Oh gifts, gifts, gifts! Is there anything sweeter in life than having your friends go out and find something just for you, something that they think you will like and enjoy, something that will surprise and delight you? And when you do and it does, when the idea is fabulous and the gift exactly to your taste, when it is something that you really wanted or something you would have wanted had you known it existed, when it is custom-made for you and even better than what you would have chosen for yourself, you are entitled to feeling lucky and grateful and loved and happy — yes, simultaneously.

For my 26th birthday I was literally showered with joy-inducing perfect gifts, and I thought I would share with you the ones that are food and cooking related:

– My friend and cooking heroine Louisa went to Le Potager du Roi in Versailles, where Louis XIV’s vegetable gardens are kept intact and operational. From the boutique she got me the picture-perfect zucchini flower that you see above, as well as eight little white peaches, delicious and juicy: in Chinese culture, as she explained to me, peaches symbolize a long life and the number eight good fortune…
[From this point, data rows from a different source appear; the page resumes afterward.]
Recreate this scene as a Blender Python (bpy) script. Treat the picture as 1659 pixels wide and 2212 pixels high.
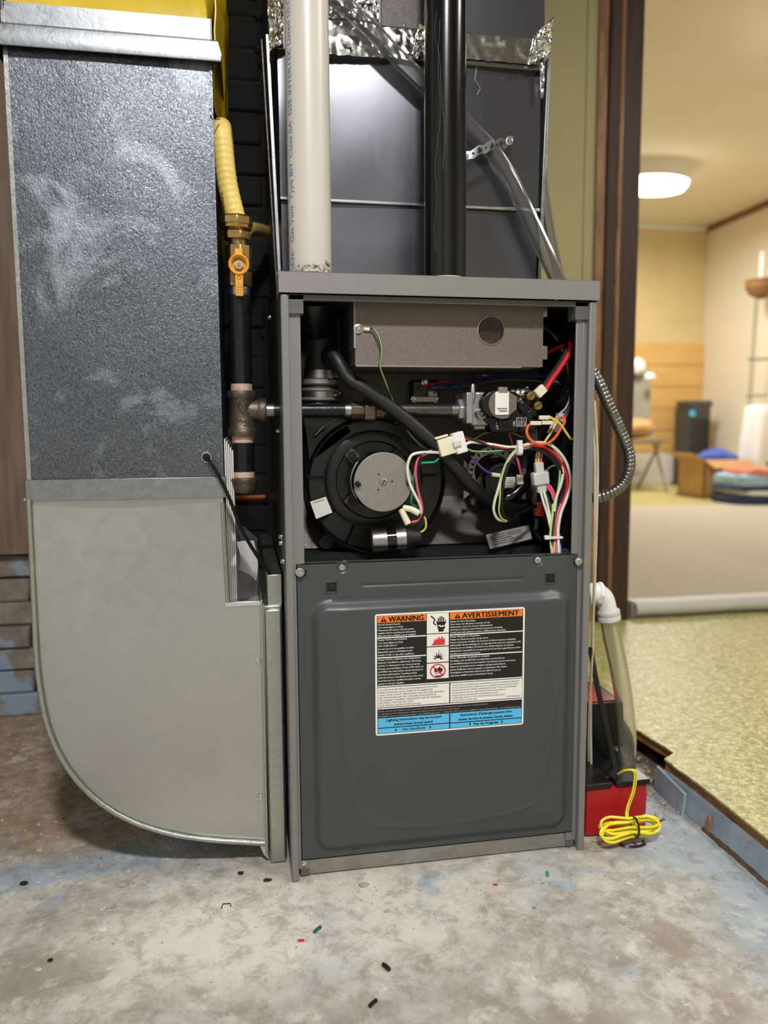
import bpy, bmesh, math, random
from mathutils import Vector, Matrix, noise
random.seed(7)
for _o in list(bpy.data.objects): bpy.data.objects.remove(_o)
SC = bpy.context.scene
COL = SC.collection

# ------------------------------------------------------------------ camera, world, lights, exposure
F_PX, CX, CY = 1660.0, 829.5, 1106.0            # focal length in pixels of the 1659 x 2212 frame
CAM = Vector((-.0545, -1.0405, .6424))
YAW, PITCH, ROLL = .1815, .1078, -.0058
def _cam_axes():
    cy, sy, cp, sp = math.cos(YAW), math.sin(YAW), math.cos(PITCH), math.sin(PITCH)
    f = Vector((sy*cp, cy*cp, -sp)); r = Vector((cy, -sy, 0)); u = r.cross(f)
    cr, sr = math.cos(ROLL), math.sin(ROLL)
    return r*cr + u*sr, u*cr - r*sr, f
AR, AU, AF = _cam_axes()
cd = bpy.data.cameras.new('camera'); cam = bpy.data.objects.new('camera', cd); COL.objects.link(cam)
cam.matrix_world = Matrix(((AR.x, AU.x, -AF.x, CAM.x), (AR.y, AU.y, -AF.y, CAM.y), (AR.z, AU.z, -AF.z, CAM.z), (0, 0, 0, 1)))
cd.sensor_fit = 'VERTICAL'; cd.sensor_height = 36; cd.lens = 36*F_PX/2212
cd.clip_start = .02; cd.clip_end = 60
cd.dof.use_dof = True; cd.dof.focus_distance = 1.07; cd.dof.aperture_fstop = 2.9
SC.camera = cam

wd = bpy.data.worlds.new('world'); SC.world = wd; wd.use_nodes = True
wd.node_tree.nodes['Background'].inputs[0].default_value = (.9, .92, 1, 1)
wd.node_tree.nodes['Background'].inputs[1].default_value = .05

def area(name, loc, target, size, power, col, sy=None):
    d = bpy.data.lights.new(name, 'AREA'); d.energy = power; d.color = col
    d.shape = 'RECTANGLE'; d.size = size; d.size_y = sy or size
    o = bpy.data.objects.new(name, d); COL.objects.link(o); o.location = loc
    o.rotation_euler = (Vector(target) - Vector(loc)).to_track_quat('-Z', 'Y').to_euler()
    return o
LAMP_A = (-.02, -1.55, 2.26)                      # furnace room ceiling lamp, above and in front of the furnace
LAMP_B = (1.75, -.6, 2.20)                       # second lamp of that room, over the vinyl floor
LAMP_C = (2.98, 4.40, 2.44)                      # hall beyond the doorway
area('ceiling_lamp_light', (LAMP_A[0], LAMP_A[1], LAMP_A[2]-.06), (LAMP_A[0], LAMP_A[1], 0), .20, 37, (.985, .992, 1), .20)
area('vinyl_room_light', (LAMP_B[0], LAMP_B[1], LAMP_B[2]-.06), (LAMP_B[0], LAMP_B[1], 0), .3, 12.5, (1, .98, .95), .3)
area('hall_lamp_light', (LAMP_C[0], LAMP_C[1], LAMP_C[2]-.09), (LAMP_C[0], LAMP_C[1], 0), .5, 36, (1, .97, .92), .3)
area('hall_fill_light_near', (2.78, 2.2, 2.36), (2.78, 2.2, 0), .5, 12, (1, .98, .94), .3)  # unseen light added to brighten the hall near the doorway
vs = SC.view_settings; vs.view_transform = 'Standard'; vs.look = 'None'; vs.gamma = 1; vs.use_curve_mapping = False
vs.exposure = .6

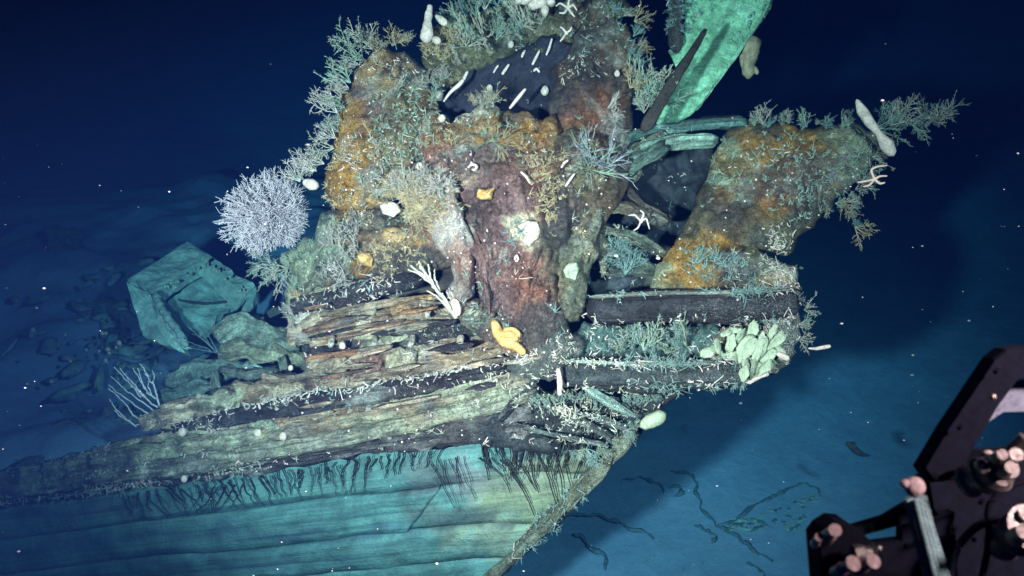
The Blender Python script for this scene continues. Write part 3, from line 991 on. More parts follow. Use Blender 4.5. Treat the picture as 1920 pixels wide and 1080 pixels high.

– My parents bought me a superb enameled cast-iron cocotte by Staub. We picked it out together last week in Alsace, as we were driving by Turckheim where the Staub headquarters are, complete with a huge factory outlet in which my mother and I spent an unreasonable amount of time. I chose a beautiful grey oval 6-quart cocotte, which unfortunately still lives in my parents’ house in the Vosges as we speak, for it was much too heavy to be lugged on the train home with me. Just a couple more weeks and they’ll bring it back and we will never be apart again I promise.

– My friend and ex-coworker Sophie got me three kinds of Fleurs de sucre — lavender, rose and blueberry. Fleurs de sucre are crystallized flower petals or berries, beautifully packaged up in tall glass tubes. They can be used to bejewel a dessert, or you can sprinkle some to decorate a table, serve them with tea or coffee, or drop them in a glass of champagne. Can’t wait to try them!